SHORT EXERCISE:
Using the data that follows, return exactly the lines from the one that contains "Generate a Blender" through the one that contains "scn.camera = co", ends included.

[Rows from a 3D scene dataset]
▽

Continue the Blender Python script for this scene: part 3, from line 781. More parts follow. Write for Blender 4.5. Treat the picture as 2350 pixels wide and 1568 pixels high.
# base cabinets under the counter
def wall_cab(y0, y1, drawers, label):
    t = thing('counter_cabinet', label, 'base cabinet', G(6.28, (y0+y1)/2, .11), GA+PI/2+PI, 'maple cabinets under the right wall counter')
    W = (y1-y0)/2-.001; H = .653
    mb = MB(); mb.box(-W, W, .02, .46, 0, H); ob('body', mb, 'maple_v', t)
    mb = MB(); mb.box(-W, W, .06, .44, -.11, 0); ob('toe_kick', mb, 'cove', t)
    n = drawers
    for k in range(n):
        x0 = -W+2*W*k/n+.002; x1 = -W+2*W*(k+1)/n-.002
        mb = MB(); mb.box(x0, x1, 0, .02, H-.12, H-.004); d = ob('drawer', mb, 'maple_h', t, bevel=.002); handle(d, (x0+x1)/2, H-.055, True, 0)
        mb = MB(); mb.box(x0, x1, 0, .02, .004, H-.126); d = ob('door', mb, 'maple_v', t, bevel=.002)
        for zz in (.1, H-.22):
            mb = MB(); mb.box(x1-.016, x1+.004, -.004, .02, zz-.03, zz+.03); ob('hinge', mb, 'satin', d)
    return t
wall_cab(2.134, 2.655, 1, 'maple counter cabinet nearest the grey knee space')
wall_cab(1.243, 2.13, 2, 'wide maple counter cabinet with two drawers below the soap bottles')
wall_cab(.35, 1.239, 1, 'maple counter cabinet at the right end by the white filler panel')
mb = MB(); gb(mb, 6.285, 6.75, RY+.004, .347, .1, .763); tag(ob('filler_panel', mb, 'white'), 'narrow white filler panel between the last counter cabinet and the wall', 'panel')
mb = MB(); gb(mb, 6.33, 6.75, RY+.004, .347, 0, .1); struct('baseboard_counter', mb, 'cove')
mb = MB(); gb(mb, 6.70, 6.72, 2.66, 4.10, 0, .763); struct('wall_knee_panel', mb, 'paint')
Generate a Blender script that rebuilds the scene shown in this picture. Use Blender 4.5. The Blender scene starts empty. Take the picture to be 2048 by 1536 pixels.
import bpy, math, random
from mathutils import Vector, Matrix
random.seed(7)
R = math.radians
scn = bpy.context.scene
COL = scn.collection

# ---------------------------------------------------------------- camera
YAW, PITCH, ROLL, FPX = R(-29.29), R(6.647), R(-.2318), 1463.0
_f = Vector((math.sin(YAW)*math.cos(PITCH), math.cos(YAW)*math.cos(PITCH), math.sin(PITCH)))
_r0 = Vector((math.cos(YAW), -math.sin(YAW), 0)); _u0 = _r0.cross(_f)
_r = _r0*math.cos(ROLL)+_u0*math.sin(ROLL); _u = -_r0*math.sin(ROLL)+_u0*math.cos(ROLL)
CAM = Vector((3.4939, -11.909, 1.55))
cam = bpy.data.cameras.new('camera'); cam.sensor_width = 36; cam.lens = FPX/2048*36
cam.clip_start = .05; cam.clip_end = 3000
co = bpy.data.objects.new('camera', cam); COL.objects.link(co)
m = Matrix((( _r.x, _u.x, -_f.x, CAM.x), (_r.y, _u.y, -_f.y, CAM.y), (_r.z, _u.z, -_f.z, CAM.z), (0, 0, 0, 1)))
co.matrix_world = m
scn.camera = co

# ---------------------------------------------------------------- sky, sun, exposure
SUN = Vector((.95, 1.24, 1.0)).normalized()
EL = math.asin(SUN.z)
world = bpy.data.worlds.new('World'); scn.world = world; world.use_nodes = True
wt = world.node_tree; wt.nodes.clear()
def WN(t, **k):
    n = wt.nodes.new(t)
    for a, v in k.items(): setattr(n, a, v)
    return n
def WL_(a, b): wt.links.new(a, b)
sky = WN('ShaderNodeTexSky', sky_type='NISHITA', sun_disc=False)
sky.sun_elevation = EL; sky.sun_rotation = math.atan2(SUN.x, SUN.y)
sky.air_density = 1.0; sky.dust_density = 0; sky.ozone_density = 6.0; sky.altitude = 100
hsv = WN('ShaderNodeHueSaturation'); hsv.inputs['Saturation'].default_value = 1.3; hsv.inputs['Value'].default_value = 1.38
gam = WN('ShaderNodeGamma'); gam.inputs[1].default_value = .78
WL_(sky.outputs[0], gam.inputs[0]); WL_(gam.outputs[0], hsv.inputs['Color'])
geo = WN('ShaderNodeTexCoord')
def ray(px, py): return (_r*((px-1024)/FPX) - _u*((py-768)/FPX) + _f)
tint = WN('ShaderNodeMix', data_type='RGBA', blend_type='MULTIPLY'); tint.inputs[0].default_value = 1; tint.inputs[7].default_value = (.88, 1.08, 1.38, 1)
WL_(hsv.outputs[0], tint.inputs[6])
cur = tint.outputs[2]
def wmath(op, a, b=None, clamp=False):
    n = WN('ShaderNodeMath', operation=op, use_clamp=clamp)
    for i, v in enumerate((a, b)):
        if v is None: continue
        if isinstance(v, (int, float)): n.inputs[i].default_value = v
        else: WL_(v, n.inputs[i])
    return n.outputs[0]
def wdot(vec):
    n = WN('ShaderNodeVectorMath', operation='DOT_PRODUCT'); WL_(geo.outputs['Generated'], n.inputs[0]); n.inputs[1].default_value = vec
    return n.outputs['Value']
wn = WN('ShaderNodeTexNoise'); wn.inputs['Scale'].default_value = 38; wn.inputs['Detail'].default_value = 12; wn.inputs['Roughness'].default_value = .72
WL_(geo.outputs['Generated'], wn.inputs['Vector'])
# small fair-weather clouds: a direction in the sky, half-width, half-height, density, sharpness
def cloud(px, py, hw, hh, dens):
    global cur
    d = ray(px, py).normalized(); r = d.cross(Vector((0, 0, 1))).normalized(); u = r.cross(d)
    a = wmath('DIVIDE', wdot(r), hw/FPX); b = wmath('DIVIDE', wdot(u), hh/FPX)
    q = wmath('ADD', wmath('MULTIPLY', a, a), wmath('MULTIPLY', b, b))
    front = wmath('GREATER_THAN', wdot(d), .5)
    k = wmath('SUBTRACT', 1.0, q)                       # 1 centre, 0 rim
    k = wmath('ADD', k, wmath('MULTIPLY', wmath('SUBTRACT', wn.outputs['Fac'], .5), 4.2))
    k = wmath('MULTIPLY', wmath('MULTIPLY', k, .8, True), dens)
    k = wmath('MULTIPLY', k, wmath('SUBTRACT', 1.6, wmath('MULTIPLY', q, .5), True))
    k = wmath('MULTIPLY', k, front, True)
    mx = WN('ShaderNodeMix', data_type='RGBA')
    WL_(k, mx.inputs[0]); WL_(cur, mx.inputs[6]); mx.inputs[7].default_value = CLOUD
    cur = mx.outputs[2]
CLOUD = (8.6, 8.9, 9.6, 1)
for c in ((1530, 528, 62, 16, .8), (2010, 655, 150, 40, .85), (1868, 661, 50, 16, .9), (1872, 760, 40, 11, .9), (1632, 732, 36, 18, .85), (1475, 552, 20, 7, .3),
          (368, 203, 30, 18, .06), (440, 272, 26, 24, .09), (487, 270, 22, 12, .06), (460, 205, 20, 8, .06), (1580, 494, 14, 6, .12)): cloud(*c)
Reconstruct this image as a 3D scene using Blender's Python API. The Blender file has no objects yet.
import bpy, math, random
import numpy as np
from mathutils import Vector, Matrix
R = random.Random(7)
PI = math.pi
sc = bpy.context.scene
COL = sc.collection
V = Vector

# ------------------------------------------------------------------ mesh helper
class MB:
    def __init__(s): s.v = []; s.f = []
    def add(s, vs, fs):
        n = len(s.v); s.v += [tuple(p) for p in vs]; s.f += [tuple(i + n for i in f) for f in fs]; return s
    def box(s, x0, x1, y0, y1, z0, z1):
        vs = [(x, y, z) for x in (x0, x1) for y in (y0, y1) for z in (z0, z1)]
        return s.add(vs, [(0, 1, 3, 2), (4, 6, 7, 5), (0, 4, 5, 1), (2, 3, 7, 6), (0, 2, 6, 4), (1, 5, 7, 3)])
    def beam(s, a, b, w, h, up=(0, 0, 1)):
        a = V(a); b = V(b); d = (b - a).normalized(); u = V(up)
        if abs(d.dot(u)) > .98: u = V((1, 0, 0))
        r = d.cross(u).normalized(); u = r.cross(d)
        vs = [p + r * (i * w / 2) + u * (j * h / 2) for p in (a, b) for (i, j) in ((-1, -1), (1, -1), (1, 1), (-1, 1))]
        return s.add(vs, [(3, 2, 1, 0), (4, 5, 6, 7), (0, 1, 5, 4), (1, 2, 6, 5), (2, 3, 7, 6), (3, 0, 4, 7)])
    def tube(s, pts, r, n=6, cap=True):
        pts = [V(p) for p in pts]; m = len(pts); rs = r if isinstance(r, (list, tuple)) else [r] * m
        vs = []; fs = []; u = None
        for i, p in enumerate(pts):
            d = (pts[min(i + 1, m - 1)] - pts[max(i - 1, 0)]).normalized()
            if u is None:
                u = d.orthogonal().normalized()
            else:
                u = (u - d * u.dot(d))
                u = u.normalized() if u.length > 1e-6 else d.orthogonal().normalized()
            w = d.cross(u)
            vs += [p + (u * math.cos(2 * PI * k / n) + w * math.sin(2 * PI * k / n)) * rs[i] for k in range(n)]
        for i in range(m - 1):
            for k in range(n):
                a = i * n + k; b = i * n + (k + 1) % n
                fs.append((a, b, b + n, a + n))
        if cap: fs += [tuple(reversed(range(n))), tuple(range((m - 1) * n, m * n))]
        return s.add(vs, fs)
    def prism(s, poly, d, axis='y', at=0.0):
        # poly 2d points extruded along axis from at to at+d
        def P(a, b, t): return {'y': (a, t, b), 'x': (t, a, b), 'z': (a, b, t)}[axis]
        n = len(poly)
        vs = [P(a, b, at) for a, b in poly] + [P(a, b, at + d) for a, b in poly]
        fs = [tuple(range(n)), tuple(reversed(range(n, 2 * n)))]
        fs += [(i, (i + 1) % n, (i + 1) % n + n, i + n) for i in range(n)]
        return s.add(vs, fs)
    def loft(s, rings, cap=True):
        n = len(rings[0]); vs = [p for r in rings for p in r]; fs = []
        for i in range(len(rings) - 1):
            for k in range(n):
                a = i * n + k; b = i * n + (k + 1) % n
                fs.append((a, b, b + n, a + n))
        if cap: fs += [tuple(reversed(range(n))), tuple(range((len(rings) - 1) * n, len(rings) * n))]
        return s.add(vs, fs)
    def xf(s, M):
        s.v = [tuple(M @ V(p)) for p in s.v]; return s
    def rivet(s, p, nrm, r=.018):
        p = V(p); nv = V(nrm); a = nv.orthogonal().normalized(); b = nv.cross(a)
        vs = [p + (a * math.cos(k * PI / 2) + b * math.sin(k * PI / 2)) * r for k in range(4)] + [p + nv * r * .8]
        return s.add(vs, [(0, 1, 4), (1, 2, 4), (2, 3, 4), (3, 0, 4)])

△

ANSWER:
Generate a Blender script that rebuilds the scene shown in this picture. Use Blender 4.5. The Blender scene starts empty. Take the picture to be 2048 by 1536 pixels.
import bpy, math, random
from mathutils import Vector, Matrix
random.seed(7)
R = math.radians
scn = bpy.context.scene
COL = scn.collection

# ---------------------------------------------------------------- camera
YAW, PITCH, ROLL, FPX = R(-29.29), R(6.647), R(-.2318), 1463.0
_f = Vector((math.sin(YAW)*math.cos(PITCH), math.cos(YAW)*math.cos(PITCH), math.sin(PITCH)))
_r0 = Vector((math.cos(YAW), -math.sin(YAW), 0)); _u0 = _r0.cross(_f)
_r = _r0*math.cos(ROLL)+_u0*math.sin(ROLL); _u = -_r0*math.sin(ROLL)+_u0*math.cos(ROLL)
CAM = Vector((3.4939, -11.909, 1.55))
cam = bpy.data.cameras.new('camera'); cam.sensor_width = 36; cam.lens = FPX/2048*36
cam.clip_start = .05; cam.clip_end = 3000
co = bpy.data.objects.new('camera', cam); COL.objects.link(co)
m = Matrix((( _r.x, _u.x, -_f.x, CAM.x), (_r.y, _u.y, -_f.y, CAM.y), (_r.z, _u.z, -_f.z, CAM.z), (0, 0, 0, 1)))
co.matrix_world = m
scn.camera = co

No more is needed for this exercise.